Task prompt
Copy each line below in which the word "folded" occurs.

Given data
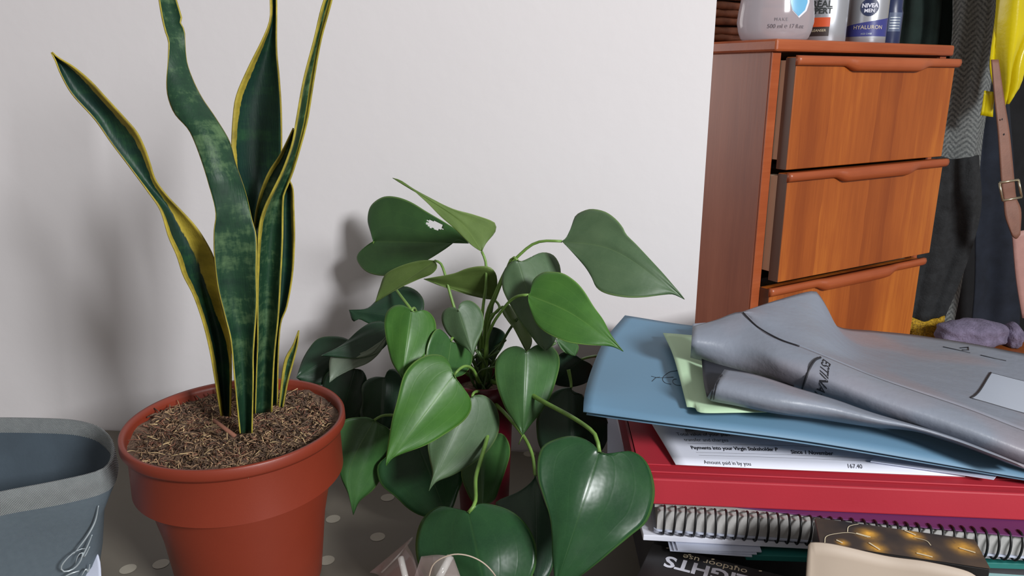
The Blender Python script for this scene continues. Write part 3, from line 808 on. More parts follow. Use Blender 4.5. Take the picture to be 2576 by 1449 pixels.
# 1 far-left leaf, twisted at its middle
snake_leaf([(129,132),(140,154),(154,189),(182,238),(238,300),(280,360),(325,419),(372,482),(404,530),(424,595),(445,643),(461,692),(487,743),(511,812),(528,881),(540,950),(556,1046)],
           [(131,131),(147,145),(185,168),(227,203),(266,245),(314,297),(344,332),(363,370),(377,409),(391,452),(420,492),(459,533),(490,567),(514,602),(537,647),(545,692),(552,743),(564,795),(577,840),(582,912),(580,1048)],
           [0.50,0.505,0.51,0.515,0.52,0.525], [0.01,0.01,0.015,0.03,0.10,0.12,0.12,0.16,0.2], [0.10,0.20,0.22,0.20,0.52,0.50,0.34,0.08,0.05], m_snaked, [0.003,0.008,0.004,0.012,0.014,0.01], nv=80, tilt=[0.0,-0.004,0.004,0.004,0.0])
# tip burn
# 2 broad wavy front leaf
snake_leaf([(385,-160),(392,-60),(400,0),(407,42),(416,80),(424,105),(423,140),(419,203),(423,245),(440,287),(472,323),(489,356),(507,405),(523,457),(542,533),(538,581),(539,643),(549,726),(566,795),(581,857),(590,950),(604,1090)],
           [(387,-162),(428,-60),(444,0),(457,44),(454,56),(465,80),(467,133),(475,175),(503,238),(542,297),(577,356),(592,410),(618,485),(635,554),(645,598),(645,692),(646,761),(640,847),(637,899),(637,960),(634,1090)],
           [0.56,0.535,0.52,0.505,0.50,0.50,0.50], [0.04,0.035,0.02,0.01,0.01,0.01], [0.04,0.03,0.015,0.012,0.012,0.01], m_snake, [0.004,0.004,-0.006,-0.004,0.006,0.010,0.012], nv=90, tilt=[0.0,0.006,0.008,0.0,0.002])
# 3 broad back leaf
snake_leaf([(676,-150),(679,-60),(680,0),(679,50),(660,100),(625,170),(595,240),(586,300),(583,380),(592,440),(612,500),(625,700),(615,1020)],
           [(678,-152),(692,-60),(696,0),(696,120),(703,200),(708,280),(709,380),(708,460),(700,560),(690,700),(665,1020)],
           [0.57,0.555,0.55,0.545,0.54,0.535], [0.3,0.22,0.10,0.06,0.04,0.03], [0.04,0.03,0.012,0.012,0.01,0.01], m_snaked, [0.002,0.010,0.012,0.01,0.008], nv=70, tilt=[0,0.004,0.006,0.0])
# 4 narrow right leaf, folded
snake_leaf([(842,-60),(812,10),(790,100),(764,200),(746,300),(735,360),(712,425),(688,475),(664,525),(651,580),(647,700),(648,850),(645,940),(642,1040)],
           [(846,-62),(835,0),(808,100),(790,200),(774,300),(756,370),(738,430),(722,472),(713,500),(711,600),(706,700),(700,800),(690,900),(684,1036)],
           [0.50,0.505,0.51,0.512,0.512,0.515], [0.2,0.25,0.12,0.10,0.16,0.10,0.03,0.01,0.01], [0.48,0.42,0.35,0.34,0.05,0.02,0.02,0.02,0.04], m_snake, [0.003,0.006,0.008,0.012,0.012,0.010], nv=80, tilt=[0,0.005,0.008,0.0,0.0],
           extra=([(738,322),(705,388),(676,432),(656,480),(644,530),(640,566)], [(741,330),(727,400),(700,462),(676,510),(660,548),(650,590)], [0.516,0.522,0.524,0.522], [0.20,0.28,0.24,0.2], [0.02,0.02,0.02], 0.003, 0.0))
# 5 short leaf behind right
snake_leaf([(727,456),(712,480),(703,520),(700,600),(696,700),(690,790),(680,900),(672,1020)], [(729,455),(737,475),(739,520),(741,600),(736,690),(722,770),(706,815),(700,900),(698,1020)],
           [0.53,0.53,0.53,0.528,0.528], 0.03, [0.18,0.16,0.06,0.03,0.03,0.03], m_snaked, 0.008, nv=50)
# 6 small young shoot
snake_leaf([(751,832),(737,868),(718,902),(709,950),(702,1024)], [(752,831),(748,868),(738,910),(724,962),(712,1024)], [0.53,0.528,0.526], [0.3,0.3,0.3,0.2], [0.08,0.08,0.1], m_snake, 0.003, 8, 30)
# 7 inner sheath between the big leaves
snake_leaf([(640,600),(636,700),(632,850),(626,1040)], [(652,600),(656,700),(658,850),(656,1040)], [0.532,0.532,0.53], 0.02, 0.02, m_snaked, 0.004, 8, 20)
q = snake.children
# ================================================================== philodendron
BASE = at(1215, 950, 0.62)
phil = thing('heartleaf_philodendron', 'bushy heart-leaved trailing plant in a slim red pot', 'potted plant', (BASE.x, BASE.y, 0))
hz = BASE.z
lathe('pot', [(0.0245, hz-0.03), (0.0255, hz-0.002), (0.0265, hz), (0.0282, hz-0.001), (0.0282, hz-0.012), (0.0268, hz-0.014), (0.025, hz-0.06), (0.022, 0.004), (0.021, 0.0), (0, 0)], m_redpot, phil, 56, (BASE.x, BASE.y, 0), False)
lathe('potting_soil', [(0, hz-0.010), (0.015, hz-0.009), (0.0250, hz-0.012)], m_soil, phil, 40, (BASE.x, BASE.y, 0), False)
tag(phil.children[-1], kind='stuff')
def leaf(A, T, Lp, Rp, YA, YT, yl=0.0, yr=0.0, bend=0.0, g='mid', N_=30, Kk=7, mid=None, hole=None, pet=None, prad=0.0013, pm=None, fold=0.02, label=None):
    A3 = Vector((A[0], A[1], 0)); T3 = Vector((T[0], T[1], 0)); ax = T3-A3; Ln = ax.length; ux = ax/Ln; side = Vector((-ux.y, ux.x, 0))
    Lq = catmull([(A[0], A[1], 0)]+[(x, y, 0) for x, y in Lp]+[(T[0], T[1], 0)], N_)
    Rq = catmull([(A[0], A[1], 0)]+[(x, y, 0) for x, y in Rp]+[(T[0], T[1], 0)], N_)
    if mid: M = catmull([(A[0], A[1], 0), (mid[0], mid[1], 0), (T[0], T[1], 0)], 100)
    else: M = [A3.lerp(T3, i/100) for i in range(101)]
    # side sign: which way is L
    cl = sum(((p-A3).dot(side) for p in Lq))/len(Lq); sg = 1 if cl > 0 else -1
    V, UV, Fc = [], [], []
    L_m = Ln/F*YA
    def pos(q, s, t):
        a = (q-A3).dot(ux)/Ln; c_ = (q-A3).dot(side)/Ln*sg
        y = YA+(YT-YA)*a+bend*4*max(-0.3, a*(1-a))
        y += (yl*c_ if c_ > 0 else -yr*c_)
        y += fold*L_m*math.exp(-(s*s)/0.02)*(1-t)     # midrib groove
        y += 0.0012*math.sin(9*t+5*s)*s*s
        return at(q.x, q.y, max(0.31, y))
    cols = 2*Kk+1
    for j in range(N_+1):
        t = j/N_
        tm = t**1.7 if t < 1 else 1
        mq = M[int(round(tm*100))] if tm in (0, 1) else M[int(tm*100)].lerp(M[min(100, int(tm*100)+1)], tm*100-int(tm*100))
        for i in range(-Kk, Kk+1):
            s = i/Kk; e = Lq[j] if i < 0 else Rq[j]
            q = mq.lerp(e, abs(s)); V.append(pos(q, s, t)); UV.append((s*0.5+0.5, t))
    px = []
    for j in range(N_):
        for i in range(cols-1):
            k = j*cols+i; f = (k, k+1, k+cols+1, k+cols)
            if hole:
                cxx = sum(V[v].x for v in f)/4; cyy = sum(V[v].y for v in f)/4; czz = sum(V[v].z for v in f)/4
                d = Vector((cxx, cyy, czz-H)); zc = d.y*cp-d.z*sp
                X = CX+F*d.x/zc; Yp = CY-F*(d.y*sp+d.z*cp)/zc
                ca, sa = math.cos(hole[4]), math.sin(hole[4])
                hx = ((X-hole[0])*ca+(Yp-hole[1])*sa)/hole[2]; hy = (-(X-hole[0])*sa+(Yp-hole[1])*ca)/hole[3]
                if hx*hx+hy*hy < 1+0.22*math.sin(7*math.atan2(hy, hx)): continue
            Fc.append(f)
    me = mesh_of(V, Fc); uv = me.uv_layers.new(name='UVMap')
    for l in me.loops: uv.data[l.index].uv = UV[l.vertex_index]
    o = link('leaf', me, LG[g], phil); solid(o, 0.0005)
    if label: o['label'] = label
    if pet:
        P = [at(A[0], A[1], YA+0.0005)]+[at(*p) for p in pet]
        tube('petiole', P, prad, pm or m_stem, o, 8, lambda t: 0.85+0.4*t, 26)
    return o
B1 = (1212, 965, 0.62); B2 = (1205, 940, 0.622); B3 = (1222, 960, 0.618)
# top group
leaf((939,607),(1179,612),[(933,586),(925,553),(933,518),(962,496),(995,495),(1033,508),(1076,534),(1124,562),(1150,580)],
     [(920,620),(901,638),(899,656),(917,680),(946,692),(982,693),(1027,680),(1076,654),(1118,628),(1146,606),(1155,600)], 0.715, 0.665, 0.01, -0.03, -0.006, 'mid', 60, 26, hole=(1093,566,22,10,0.35),
     pet=[(950,650,0.712),(975,699,0.695),(1001,735,0.67),(1033,777,0.645),(1090,850,0.635),(1190,935,0.62)], label='large leaf with a ragged hole chewed near its tip')
leaf((1212,633),(988,448),[(1222,612),(1244,586),(1248,569),(1238,556),(1189,539),(1141,526),(1092,503),(1043,477),(1008,454)],
     [(1192,621),(1167,599),(1141,573),(1108,544),(1076,511),(1043,482),(1010,458)], 0.625, 0.575, 0.05, -0.05, 0.0, 'olive', mid=(1150,552),
     pet=[(1221,655,0.625),(1223,680,0.624),(1222,722,0.622),(1215,774,0.62),(1209,860,0.62),B1])
leaf((1094,656),(944,761),[(1060,655),(1010,668),(970,690),(955,725)],[(1100,672),(1085,690),(1050,704),(1010,722),(965,748)], 0.655, 0.67, 0.03, -0.04, 0.0, 'olive',
     pet=[(1108,662,0.65),(1118,685,0.645),(1130,730,0.64),(1143,775,0.635),(1170,860,0.628),B2])
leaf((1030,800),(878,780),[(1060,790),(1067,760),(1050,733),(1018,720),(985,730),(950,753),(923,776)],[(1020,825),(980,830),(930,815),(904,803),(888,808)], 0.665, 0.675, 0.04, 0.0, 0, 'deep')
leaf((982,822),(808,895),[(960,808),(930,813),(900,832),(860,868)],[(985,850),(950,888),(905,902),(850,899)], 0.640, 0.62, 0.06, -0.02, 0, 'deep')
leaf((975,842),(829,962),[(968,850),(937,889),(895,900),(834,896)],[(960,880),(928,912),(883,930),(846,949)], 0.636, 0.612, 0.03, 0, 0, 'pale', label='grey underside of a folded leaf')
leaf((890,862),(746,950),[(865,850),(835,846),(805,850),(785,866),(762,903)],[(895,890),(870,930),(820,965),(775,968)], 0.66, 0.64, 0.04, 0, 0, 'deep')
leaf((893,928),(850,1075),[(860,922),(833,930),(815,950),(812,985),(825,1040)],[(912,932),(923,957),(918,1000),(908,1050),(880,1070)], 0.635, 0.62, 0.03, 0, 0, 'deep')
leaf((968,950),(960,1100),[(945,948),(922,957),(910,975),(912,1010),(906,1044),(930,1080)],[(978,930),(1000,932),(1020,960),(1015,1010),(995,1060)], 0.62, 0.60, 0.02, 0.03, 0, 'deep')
leaf((941,1057),(889,1295),[(925,1050),(900,1050),(875,1053),(854,1065),(842,1094),(844,1139),(858,1201),(875,1239),(882,1265)],
     [(958,1068),(980,1080),(988,1110),(980,1160),(957,1205),(937,1234),(904,1262)], 0.585, 0.575, -0.02, 0.06, 0, 'mid', mid=(880,1180),
     pet=[(965,1045,0.59),(1020,1040,0.60),(1100,1000,0.615),(1190,985,0.62)])
leaf((1050,1115),(1125,1300),[(1000,1120),(970,1150),(951,1168),(949,1192),(961,1222),(995,1250),(1030,1282),(1070,1300)],
     [(1100,1120),(1150,1150),(1165,1200),(1152,1240),(1140,1275)], 0.59, 0.575, -0.01, 0.02, 0, 'old', pet=[(1100,1080,0.60),(1180,1010,0.615)])
leaf((1212,1130),(1213,1276),[(1190,1135),(1170,1160),(1160,1195),(1178,1245),(1195,1268)],
     [(1235,1098),(1262,1090),(1279,1112),(1283,1139),(1276,1170),(1255,1230),(1243,1258)], 0.565, 0.56, 0.01, 0.03, 0, 'mid')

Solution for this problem
# 4 narrow right leaf, folded
leaf((975,842),(829,962),[(968,850),(937,889),(895,900),(834,896)],[(960,880),(928,912),(883,930),(846,949)], 0.636, 0.612, 0.03, 0, 0, 'pale', label='grey underside of a folded leaf')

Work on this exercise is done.